Las historias de violencia que se encuentran en el origen de la migración colombiana se reproducen también en el campamento, y por eso el escritor Rodrigo Ramos Bañados llama a Antofagasta, su ciudad, “la Macondo desértica”. No importa a qué rincón del planeta los lleve la diáspora, porque la violencia persigue a sus sobrevivientes como su sombra.
“Una vez llegaron dos hombres de la toma de atrás a matar a mi hermano, un chileno y un colombiano. Ellos hablaron con nosotras, muy feo, nos apuntaban con metralletas, pero ahora ambos están muertos. Mi primo también se metió en un lío –continúa Keli–, por lo que no podía venir a la toma. Un día se quedó para un cumpleaños, pero cuando salió a la mañana siguiente un man lo vio y encendió esta casa a plomo y nosotros estábamos aquí. Vea, a mi tocó qué, tirarme por allá…” En la puerta se ve el orificio que dejó una bala. Cuando un extranjero mata a un chileno es noticia nacional, pero cuando matan a un extranjero ni siquiera alcanza a ser noticia, mucho menos si se matan entre ellos.

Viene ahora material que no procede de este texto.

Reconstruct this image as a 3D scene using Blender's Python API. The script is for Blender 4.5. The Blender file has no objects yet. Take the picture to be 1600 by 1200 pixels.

Zuli me cuenta que tras la amenaza de muerte en el cumpleaños de Cataleya, Keli estuvo varios días sin hablarle a su padre, que es “su adoración”. “Agarra cuchillos pa’ matar gente –dice Keli–. Una vez lo demandé porque iba a pegarle a mi mamá y llamé a los carabineros y se lo llevaron. Una no se va a dejar pegar, no… Yo he sido guerrera”.
La niña, que tiene pequeñas trencitas fijadas con abalorios de todos colores, me mira con los ojos enormes que sacó de su madre, se baja de sus brazos y ahora corre por la casa. Su abuela la toma y baila con ella, mientras cocina unos frijoles con arroz que le quedan riquísimos.
—Yo era la reina del baile —dice Zuli, con orgullo. —Mi pecado es la rumba. Me gusta mucho el baile, la música. Esta va a ser la herencia que le voy a dejar a mi nieta, el baile. Yo cantaba, rapeaba, me decían “La chica del rap”. Ese era el nombre de mi grupo.
Antes de irme del campamento, visito una última vez a la señora Zuli:
—Tuve que quitar la denuncia. Vea, hijo, la PDI me preguntaba y yo les mentía. Él es el único que trabaja y necesito ese dinero para mandárselo a mi hijito, el menor, que está en Colombia. Él está estudiando en la universidad, es un niño bueno, habla chino, japonés, francés, inglés. Espero que termine pronto su carrera para traérmelo conmigo.